*SHORT EXERCISE*: Reproduce, please, only the lines from the first line below to the line containing "BARN = Matrix.Translation((-8.44, 12.97, 0))", inclusive.

:: DATA FOR THE TASK ::

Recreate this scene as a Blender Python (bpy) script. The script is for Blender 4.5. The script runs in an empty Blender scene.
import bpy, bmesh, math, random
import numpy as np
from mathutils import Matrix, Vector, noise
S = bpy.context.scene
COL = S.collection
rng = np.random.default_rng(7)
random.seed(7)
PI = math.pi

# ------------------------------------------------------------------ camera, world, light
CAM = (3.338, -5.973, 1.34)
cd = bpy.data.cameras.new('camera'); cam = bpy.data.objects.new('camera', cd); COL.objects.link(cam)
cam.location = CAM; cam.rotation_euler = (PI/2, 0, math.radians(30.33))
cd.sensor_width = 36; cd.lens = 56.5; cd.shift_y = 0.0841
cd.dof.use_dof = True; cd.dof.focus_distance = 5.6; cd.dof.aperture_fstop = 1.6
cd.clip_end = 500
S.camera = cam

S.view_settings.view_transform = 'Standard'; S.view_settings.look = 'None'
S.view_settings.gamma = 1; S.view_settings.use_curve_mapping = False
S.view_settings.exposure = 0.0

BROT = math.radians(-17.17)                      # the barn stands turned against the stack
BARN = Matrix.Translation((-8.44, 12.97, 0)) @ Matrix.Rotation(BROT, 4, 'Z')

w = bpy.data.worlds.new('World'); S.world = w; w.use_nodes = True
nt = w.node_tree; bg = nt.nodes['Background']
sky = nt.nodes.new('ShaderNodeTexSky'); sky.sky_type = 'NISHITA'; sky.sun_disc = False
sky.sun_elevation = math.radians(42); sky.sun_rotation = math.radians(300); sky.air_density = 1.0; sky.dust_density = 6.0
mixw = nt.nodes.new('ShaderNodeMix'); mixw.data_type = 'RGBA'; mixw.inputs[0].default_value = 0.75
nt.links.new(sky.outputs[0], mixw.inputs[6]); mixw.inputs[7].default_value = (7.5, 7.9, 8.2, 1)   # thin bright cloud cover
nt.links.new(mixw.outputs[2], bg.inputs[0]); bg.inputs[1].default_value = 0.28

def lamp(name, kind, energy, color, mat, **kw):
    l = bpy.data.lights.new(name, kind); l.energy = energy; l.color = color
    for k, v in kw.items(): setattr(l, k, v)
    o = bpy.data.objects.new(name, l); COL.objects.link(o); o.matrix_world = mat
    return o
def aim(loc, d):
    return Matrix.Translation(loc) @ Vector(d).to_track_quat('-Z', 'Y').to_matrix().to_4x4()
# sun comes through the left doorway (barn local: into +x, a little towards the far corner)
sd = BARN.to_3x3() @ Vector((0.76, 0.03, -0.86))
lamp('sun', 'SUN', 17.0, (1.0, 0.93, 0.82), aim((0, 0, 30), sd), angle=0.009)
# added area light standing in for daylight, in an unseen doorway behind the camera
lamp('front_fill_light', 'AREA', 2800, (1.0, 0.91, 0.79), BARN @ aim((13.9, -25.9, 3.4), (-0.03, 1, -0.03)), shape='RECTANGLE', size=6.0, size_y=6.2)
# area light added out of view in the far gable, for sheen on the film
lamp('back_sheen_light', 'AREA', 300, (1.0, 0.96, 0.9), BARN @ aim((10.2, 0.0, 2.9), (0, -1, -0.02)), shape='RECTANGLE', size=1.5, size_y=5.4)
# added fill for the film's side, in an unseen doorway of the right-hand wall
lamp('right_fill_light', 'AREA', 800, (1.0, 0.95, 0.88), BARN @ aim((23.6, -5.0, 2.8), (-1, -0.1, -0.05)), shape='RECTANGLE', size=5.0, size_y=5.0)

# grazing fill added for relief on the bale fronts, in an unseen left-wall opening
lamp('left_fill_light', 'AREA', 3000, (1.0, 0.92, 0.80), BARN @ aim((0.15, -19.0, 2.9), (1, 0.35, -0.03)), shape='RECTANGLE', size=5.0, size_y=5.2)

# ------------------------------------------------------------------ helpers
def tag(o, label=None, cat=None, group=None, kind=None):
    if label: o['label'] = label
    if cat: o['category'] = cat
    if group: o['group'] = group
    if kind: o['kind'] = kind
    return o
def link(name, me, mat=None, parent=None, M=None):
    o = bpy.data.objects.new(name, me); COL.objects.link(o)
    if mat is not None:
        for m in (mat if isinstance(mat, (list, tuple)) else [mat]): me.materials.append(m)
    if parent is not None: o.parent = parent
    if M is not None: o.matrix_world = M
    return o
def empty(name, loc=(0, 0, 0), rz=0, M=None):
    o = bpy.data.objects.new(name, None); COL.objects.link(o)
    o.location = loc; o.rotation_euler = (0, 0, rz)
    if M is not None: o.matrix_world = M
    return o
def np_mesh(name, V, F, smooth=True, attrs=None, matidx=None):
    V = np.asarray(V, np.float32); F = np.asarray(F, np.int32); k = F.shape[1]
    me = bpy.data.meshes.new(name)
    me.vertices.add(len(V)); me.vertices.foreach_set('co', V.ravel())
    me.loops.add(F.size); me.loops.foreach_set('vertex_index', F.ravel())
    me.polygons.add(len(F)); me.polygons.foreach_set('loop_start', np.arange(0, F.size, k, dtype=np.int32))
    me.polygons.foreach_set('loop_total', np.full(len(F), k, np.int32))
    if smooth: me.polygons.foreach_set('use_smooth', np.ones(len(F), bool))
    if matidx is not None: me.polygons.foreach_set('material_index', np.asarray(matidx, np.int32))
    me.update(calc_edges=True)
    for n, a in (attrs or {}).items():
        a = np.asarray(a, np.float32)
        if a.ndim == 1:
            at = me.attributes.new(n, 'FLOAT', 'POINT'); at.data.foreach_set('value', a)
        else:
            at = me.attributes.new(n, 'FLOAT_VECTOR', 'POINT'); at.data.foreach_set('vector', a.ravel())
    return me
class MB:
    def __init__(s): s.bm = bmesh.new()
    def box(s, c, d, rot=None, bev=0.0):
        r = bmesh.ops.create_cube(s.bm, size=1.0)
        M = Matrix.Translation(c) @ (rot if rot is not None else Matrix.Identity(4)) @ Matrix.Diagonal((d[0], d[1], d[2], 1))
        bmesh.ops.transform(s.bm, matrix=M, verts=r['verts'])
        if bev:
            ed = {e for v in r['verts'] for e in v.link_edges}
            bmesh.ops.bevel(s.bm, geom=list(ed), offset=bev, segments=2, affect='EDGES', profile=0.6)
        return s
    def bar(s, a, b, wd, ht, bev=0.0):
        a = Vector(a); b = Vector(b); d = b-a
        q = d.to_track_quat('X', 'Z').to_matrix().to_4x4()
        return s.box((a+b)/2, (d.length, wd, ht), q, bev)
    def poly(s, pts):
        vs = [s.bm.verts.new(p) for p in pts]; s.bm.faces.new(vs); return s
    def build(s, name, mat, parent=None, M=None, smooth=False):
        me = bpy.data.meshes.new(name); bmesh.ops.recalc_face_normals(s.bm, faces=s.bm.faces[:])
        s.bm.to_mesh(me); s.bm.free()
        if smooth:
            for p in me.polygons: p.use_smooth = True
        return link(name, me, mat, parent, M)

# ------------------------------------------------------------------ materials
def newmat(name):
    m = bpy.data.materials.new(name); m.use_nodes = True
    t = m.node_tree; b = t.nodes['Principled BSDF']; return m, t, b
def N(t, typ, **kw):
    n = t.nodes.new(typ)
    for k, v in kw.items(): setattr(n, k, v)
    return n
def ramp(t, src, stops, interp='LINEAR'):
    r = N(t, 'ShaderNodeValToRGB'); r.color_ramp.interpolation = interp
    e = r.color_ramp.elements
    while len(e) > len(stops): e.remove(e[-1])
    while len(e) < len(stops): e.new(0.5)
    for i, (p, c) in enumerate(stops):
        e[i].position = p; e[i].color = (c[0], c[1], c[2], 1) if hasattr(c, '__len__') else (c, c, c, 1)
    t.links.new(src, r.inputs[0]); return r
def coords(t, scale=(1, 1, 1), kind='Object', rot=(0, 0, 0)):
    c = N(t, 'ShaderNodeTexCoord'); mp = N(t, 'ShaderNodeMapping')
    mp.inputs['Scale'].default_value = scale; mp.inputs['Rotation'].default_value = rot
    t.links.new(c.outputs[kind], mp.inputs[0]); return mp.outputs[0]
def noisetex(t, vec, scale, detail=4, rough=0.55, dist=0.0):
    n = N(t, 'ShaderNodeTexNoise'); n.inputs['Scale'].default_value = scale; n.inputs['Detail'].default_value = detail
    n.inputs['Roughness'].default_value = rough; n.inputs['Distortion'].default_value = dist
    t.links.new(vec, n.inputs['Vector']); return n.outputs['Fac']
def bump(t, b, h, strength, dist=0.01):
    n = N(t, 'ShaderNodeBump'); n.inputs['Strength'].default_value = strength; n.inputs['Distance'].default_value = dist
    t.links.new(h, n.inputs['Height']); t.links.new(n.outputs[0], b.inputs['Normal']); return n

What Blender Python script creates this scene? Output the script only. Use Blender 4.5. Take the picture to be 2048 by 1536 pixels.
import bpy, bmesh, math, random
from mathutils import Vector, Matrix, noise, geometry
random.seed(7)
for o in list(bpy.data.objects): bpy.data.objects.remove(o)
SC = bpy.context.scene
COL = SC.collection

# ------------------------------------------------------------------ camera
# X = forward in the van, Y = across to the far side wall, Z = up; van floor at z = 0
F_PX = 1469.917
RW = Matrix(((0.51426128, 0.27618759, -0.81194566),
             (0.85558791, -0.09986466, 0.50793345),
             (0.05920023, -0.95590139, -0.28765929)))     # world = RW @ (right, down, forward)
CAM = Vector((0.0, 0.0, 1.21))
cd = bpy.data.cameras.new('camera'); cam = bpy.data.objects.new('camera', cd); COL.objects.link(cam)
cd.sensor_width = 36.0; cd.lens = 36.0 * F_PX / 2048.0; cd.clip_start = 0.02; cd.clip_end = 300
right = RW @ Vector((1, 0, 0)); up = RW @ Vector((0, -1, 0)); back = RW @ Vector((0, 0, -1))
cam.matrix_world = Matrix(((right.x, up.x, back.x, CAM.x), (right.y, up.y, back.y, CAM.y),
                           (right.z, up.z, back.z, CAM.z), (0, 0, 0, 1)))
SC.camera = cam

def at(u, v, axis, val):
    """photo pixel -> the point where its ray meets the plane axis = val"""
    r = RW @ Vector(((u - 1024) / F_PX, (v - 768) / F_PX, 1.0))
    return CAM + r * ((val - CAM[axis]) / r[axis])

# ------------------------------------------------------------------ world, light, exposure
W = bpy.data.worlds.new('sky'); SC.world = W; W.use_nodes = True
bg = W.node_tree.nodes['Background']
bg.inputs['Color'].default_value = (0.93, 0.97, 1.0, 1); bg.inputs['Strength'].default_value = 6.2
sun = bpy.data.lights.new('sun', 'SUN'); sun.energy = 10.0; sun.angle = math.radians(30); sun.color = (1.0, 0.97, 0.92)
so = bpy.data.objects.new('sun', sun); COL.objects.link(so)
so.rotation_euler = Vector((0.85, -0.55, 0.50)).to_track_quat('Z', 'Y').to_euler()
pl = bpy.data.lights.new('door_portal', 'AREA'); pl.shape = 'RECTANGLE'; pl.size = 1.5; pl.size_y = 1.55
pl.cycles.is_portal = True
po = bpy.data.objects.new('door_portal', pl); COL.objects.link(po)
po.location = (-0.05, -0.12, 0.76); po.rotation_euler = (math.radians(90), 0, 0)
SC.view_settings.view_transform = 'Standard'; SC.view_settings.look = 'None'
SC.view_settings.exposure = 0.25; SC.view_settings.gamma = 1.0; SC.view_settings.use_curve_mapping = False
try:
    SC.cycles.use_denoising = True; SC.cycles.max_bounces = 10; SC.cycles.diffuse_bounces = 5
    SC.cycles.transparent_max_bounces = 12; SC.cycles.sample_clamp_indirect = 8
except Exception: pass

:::

*RESPONSE FOR THIS EXERCISE*:
Recreate this scene as a Blender Python (bpy) script. The script is for Blender 4.5. The script runs in an empty Blender scene.
import bpy, bmesh, math, random
import numpy as np
from mathutils import Matrix, Vector, noise
S = bpy.context.scene
COL = S.collection
rng = np.random.default_rng(7)
random.seed(7)
PI = math.pi

# ------------------------------------------------------------------ camera, world, light
CAM = (3.338, -5.973, 1.34)
cd = bpy.data.cameras.new('camera'); cam = bpy.data.objects.new('camera', cd); COL.objects.link(cam)
cam.location = CAM; cam.rotation_euler = (PI/2, 0, math.radians(30.33))
cd.sensor_width = 36; cd.lens = 56.5; cd.shift_y = 0.0841
cd.dof.use_dof = True; cd.dof.focus_distance = 5.6; cd.dof.aperture_fstop = 1.6
cd.clip_end = 500
S.camera = cam

S.view_settings.view_transform = 'Standard'; S.view_settings.look = 'None'
S.view_settings.gamma = 1; S.view_settings.use_curve_mapping = False
S.view_settings.exposure = 0.0

BROT = math.radians(-17.17)                      # the barn stands turned against the stack
BARN = Matrix.Translation((-8.44, 12.97, 0)) @ Matrix.Rotation(BROT, 4, 'Z')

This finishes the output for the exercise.